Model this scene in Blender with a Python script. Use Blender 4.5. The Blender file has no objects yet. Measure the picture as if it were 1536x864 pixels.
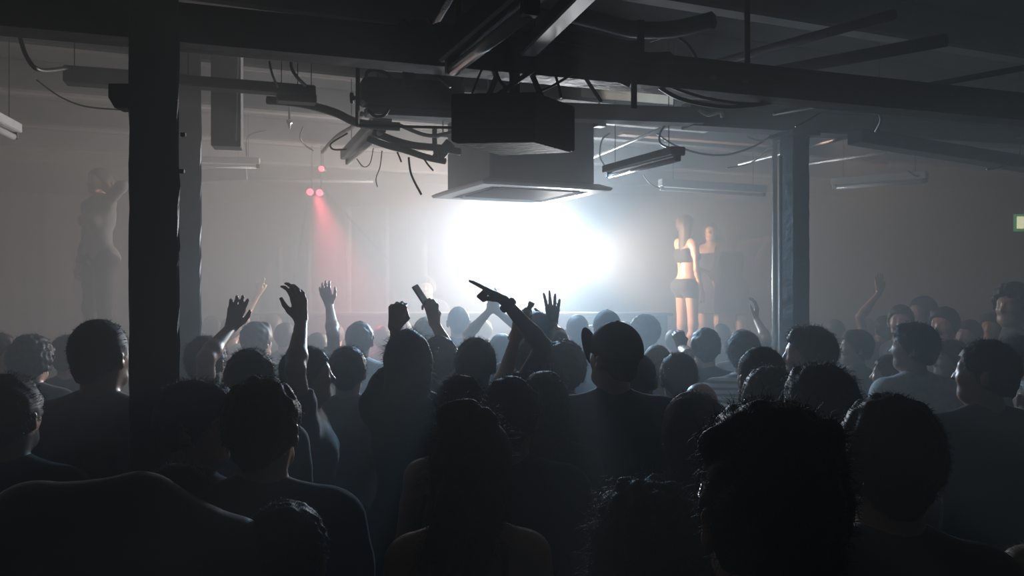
import bpy, math, random
import numpy as np
from mathutils import Vector, Matrix
rnd = random.Random(7)
COL = bpy.context.scene.collection
R = math.radians
F, CX, HY, CAMZ = 1300.0, 768.0, 440.0, 1.95

def at(px, py, d):
    """point seen at that place of the photograph, d metres in front of the lens"""
    return Vector(((px - CX) / F * d, d, CAMZ - (py - HY) / F * d))

# ------------------------------------------------------------ materials
def mat(name, col, rough=0.6, metal=0.0, var=0.15, scale=8.0, bump=0.0, emis=None, estr=0.0, stretch=None, sheen=0.0, spec=None, trans=0.0):
    m = bpy.data.materials.new(name); m.use_nodes = True
    nt = m.node_tree; b = nt.nodes['Principled BSDF']
    b.inputs['Roughness'].default_value = rough
    b.inputs['Metallic'].default_value = metal
    if spec is not None: b.inputs['Specular IOR Level'].default_value = spec
    if trans: b.inputs['Transmission Weight'].default_value = trans
    if sheen:
        b.inputs['Sheen Weight'].default_value = sheen
        b.inputs['Sheen Roughness'].default_value = 0.4
    tc = nt.nodes.new('ShaderNodeTexCoord'); mp = nt.nodes.new('ShaderNodeMapping')
    if stretch: mp.inputs['Scale'].default_value = stretch
    nt.links.new(tc.outputs['Object'], mp.inputs[0])
    n = nt.nodes.new('ShaderNodeTexNoise'); n.inputs['Scale'].default_value = scale; n.inputs['Detail'].default_value = 5
    nt.links.new(mp.outputs[0], n.inputs['Vector'])
    r = nt.nodes.new('ShaderNodeValToRGB')
    r.color_ramp.elements[0].position = 0.3; r.color_ramp.elements[1].position = 0.7
    r.color_ramp.elements[0].color = tuple(c * (1 - var) for c in col) + (1,)
    r.color_ramp.elements[1].color = tuple(min(1, c * (1 + var)) for c in col) + (1,)
    nt.links.new(n.outputs['Fac'], r.inputs[0]); nt.links.new(r.outputs[0], b.inputs['Base Color'])
    if bump:
        bp = nt.nodes.new('ShaderNodeBump'); bp.inputs['Strength'].default_value = bump; bp.inputs['Distance'].default_value = 0.01
        nt.links.new(n.outputs['Fac'], bp.inputs['Height']); nt.links.new(bp.outputs[0], b.inputs['Normal'])
    if emis:
        b.inputs['Emission Color'].default_value = tuple(emis) + (1,); b.inputs['Emission Strength'].default_value = estr
    return m

M = {
 'floor': mat('worn_dark_floor', (.03, .03, .032), .45, var=.4, scale=3, bump=.2),
 'wall': mat('painted_wall', (.045, .045, .048), .85, var=.25, scale=2, bump=.2),
 'ceiling': mat('grimy_ceiling', (.15, .145, .14), .85, var=.35, scale=1.6, bump=.3),
 'joist': mat('painted_joist', (.13, .125, .12), .8, var=.3, scale=5, bump=.3),
 'steel_dark': mat('dark_steel', (.035, .037, .04), .55, metal=.3, var=.35, scale=12, bump=.5),
 'column': mat('dark_painted_column', (.018, .02, .023), .55, var=.4, scale=14, bump=.8),
 'white_metal': mat('white_enamelled_metal', (.62, .61, .58), .4, var=.12, scale=9),
 'grey_metal': mat('grey_metal', (.15, .16, .17), .5, metal=.3, var=.2, scale=10),
 'bright_metal': mat('bright_metal', (.6, .6, .6), .25, metal=.9, var=.1),
 'tube': mat('unlit_glass_tube', (.72, .71, .68), .15, var=.05),
 'black_plastic': mat('black_plastic', (.02, .021, .023), .5, var=.2),
 'cable': mat('black_cable_rubber', (.015, .015, .016), .5, var=.2),
 'cable_light': mat('pale_cable', (.45, .44, .42), .5, var=.1),
 'raw_wood': mat('scuffed_raw_board', (.42, .32, .26), .6, var=.75, scale=22, bump=.6, stretch=(1, 3, 1)),
 'warm_wood': mat('warm_timber', (.42, .22, .13), .6, var=.25, scale=6, stretch=(1, 1, 1)),
 'ac_body': mat('galvanised_casing', (.28, .31, .33), .55, metal=.2, var=.1, scale=4),
 'foil': mat('crumpled_foil', (.75, .73, .7), .25, metal=.9, var=.2, bump=1.0, scale=60),
 'stage_black': mat('black_stage_panel', (.03, .03, .035), .6, var=.2),
 'drape': mat('dusty_drape', (.15, .135, .13), .9, var=.15, scale=5),
 'yellow_tape': mat('yellow_paint', (.6, .56, .3), .6),
 'clear': mat('clear_plastic', (.9, .92, .93), .12, trans=.6, bump=1.0, scale=40, var=.02),
 'screen_glass': mat('phone_glass', (.02, .02, .025), .1),
 'lens_dark': mat('dark_lens', (.01, .01, .012), .08),
 'exit_green': mat('lit_green_sign', (.05, .35, .15), .4, emis=(.12, .6, .22), estr=.6),
 'exit_white': mat('lit_white_sign', (.8, .9, .6), .4, emis=(.95, 1, .65), estr=2.0),
 'red_led': mat('red_lamp_lens', (.5, .03, .05), .3, emis=(1, .09, .14), estr=7),
 'lamp_lens': mat('white_hot_lens', (1, 1, 1), .3, emis=(1, .97, .92), estr=60),
 'orange_glow': mat('small_orange_lamp', (.9, .4, .2), .4, emis=(1, .42, .2), estr=2.2),
}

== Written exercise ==
Retype the listing exactly. Pictures do not belong in the copy.

== Written reply ==
Model this scene in Blender with a Python script. Use Blender 4.5. The Blender file has no objects yet. Measure the picture as if it were 1536x864 pixels.
import bpy, math, random
import numpy as np
from mathutils import Vector, Matrix
rnd = random.Random(7)
COL = bpy.context.scene.collection
R = math.radians
F, CX, HY, CAMZ = 1300.0, 768.0, 440.0, 1.95

def at(px, py, d):
    """point seen at that place of the photograph, d metres in front of the lens"""
    return Vector(((px - CX) / F * d, d, CAMZ - (py - HY) / F * d))

# ------------------------------------------------------------ materials
def mat(name, col, rough=0.6, metal=0.0, var=0.15, scale=8.0, bump=0.0, emis=None, estr=0.0, stretch=None, sheen=0.0, spec=None, trans=0.0):
    m = bpy.data.materials.new(name); m.use_nodes = True
    nt = m.node_tree; b = nt.nodes['Principled BSDF']
    b.inputs['Roughness'].default_value = rough
    b.inputs['Metallic'].default_value = metal
    if spec is not None: b.inputs['Specular IOR Level'].default_value = spec
    if trans: b.inputs['Transmission Weight'].default_value = trans
    if sheen:
        b.inputs['Sheen Weight'].default_value = sheen
        b.inputs['Sheen Roughness'].default_value = 0.4
    tc = nt.nodes.new('ShaderNodeTexCoord'); mp = nt.nodes.new('ShaderNodeMapping')
    if stretch: mp.inputs['Scale'].default_value = stretch
    nt.links.new(tc.outputs['Object'], mp.inputs[0])
    n = nt.nodes.new('ShaderNodeTexNoise'); n.inputs['Scale'].default_value = scale; n.inputs['Detail'].default_value = 5
    nt.links.new(mp.outputs[0], n.inputs['Vector'])
    r = nt.nodes.new('ShaderNodeValToRGB')
    r.color_ramp.elements[0].position = 0.3; r.color_ramp.elements[1].position = 0.7
    r.color_ramp.elements[0].color = tuple(c * (1 - var) for c in col) + (1,)
    r.color_ramp.elements[1].color = tuple(min(1, c * (1 + var)) for c in col) + (1,)
    nt.links.new(n.outputs['Fac'], r.inputs[0]); nt.links.new(r.outputs[0], b.inputs['Base Color'])
    if bump:
        bp = nt.nodes.new('ShaderNodeBump'); bp.inputs['Strength'].default_value = bump; bp.inputs['Distance'].default_value = 0.01
        nt.links.new(n.outputs['Fac'], bp.inputs['Height']); nt.links.new(bp.outputs[0], b.inputs['Normal'])
    if emis:
        b.inputs['Emission Color'].default_value = tuple(emis) + (1,); b.inputs['Emission Strength'].default_value = estr
    return m

M = {
 'floor': mat('worn_dark_floor', (.03, .03, .032), .45, var=.4, scale=3, bump=.2),
 'wall': mat('painted_wall', (.045, .045, .048), .85, var=.25, scale=2, bump=.2),
 'ceiling': mat('grimy_ceiling', (.15, .145, .14), .85, var=.35, scale=1.6, bump=.3),
 'joist': mat('painted_joist', (.13, .125, .12), .8, var=.3, scale=5, bump=.3),
 'steel_dark': mat('dark_steel', (.035, .037, .04), .55, metal=.3, var=.35, scale=12, bump=.5),
 'column': mat('dark_painted_column', (.018, .02, .023), .55, var=.4, scale=14, bump=.8),
 'white_metal': mat('white_enamelled_metal', (.62, .61, .58), .4, var=.12, scale=9),
 'grey_metal': mat('grey_metal', (.15, .16, .17), .5, metal=.3, var=.2, scale=10),
 'bright_metal': mat('bright_metal', (.6, .6, .6), .25, metal=.9, var=.1),
 'tube': mat('unlit_glass_tube', (.72, .71, .68), .15, var=.05),
 'black_plastic': mat('black_plastic', (.02, .021, .023), .5, var=.2),
 'cable': mat('black_cable_rubber', (.015, .015, .016), .5, var=.2),
 'cable_light': mat('pale_cable', (.45, .44, .42), .5, var=.1),
 'raw_wood': mat('scuffed_raw_board', (.42, .32, .26), .6, var=.75, scale=22, bump=.6, stretch=(1, 3, 1)),
 'warm_wood': mat('warm_timber', (.42, .22, .13), .6, var=.25, scale=6, stretch=(1, 1, 1)),
 'ac_body': mat('galvanised_casing', (.28, .31, .33), .55, metal=.2, var=.1, scale=4),
 'foil': mat('crumpled_foil', (.75, .73, .7), .25, metal=.9, var=.2, bump=1.0, scale=60),
 'stage_black': mat('black_stage_panel', (.03, .03, .035), .6, var=.2),
 'drape': mat('dusty_drape', (.15, .135, .13), .9, var=.15, scale=5),
 'yellow_tape': mat('yellow_paint', (.6, .56, .3), .6),
 'clear': mat('clear_plastic', (.9, .92, .93), .12, trans=.6, bump=1.0, scale=40, var=.02),
 'screen_glass': mat('phone_glass', (.02, .02, .025), .1),
 'lens_dark': mat('dark_lens', (.01, .01, .012), .08),
 'exit_green': mat('lit_green_sign', (.05, .35, .15), .4, emis=(.12, .6, .22), estr=.6),
 'exit_white': mat('lit_white_sign', (.8, .9, .6), .4, emis=(.95, 1, .65), estr=2.0),
 'red_led': mat('red_lamp_lens', (.5, .03, .05), .3, emis=(1, .09, .14), estr=7),
 'lamp_lens': mat('white_hot_lens', (1, 1, 1), .3, emis=(1, .97, .92), estr=60),
 'orange_glow': mat('small_orange_lamp', (.9, .4, .2), .4, emis=(1, .42, .2), estr=2.2),
}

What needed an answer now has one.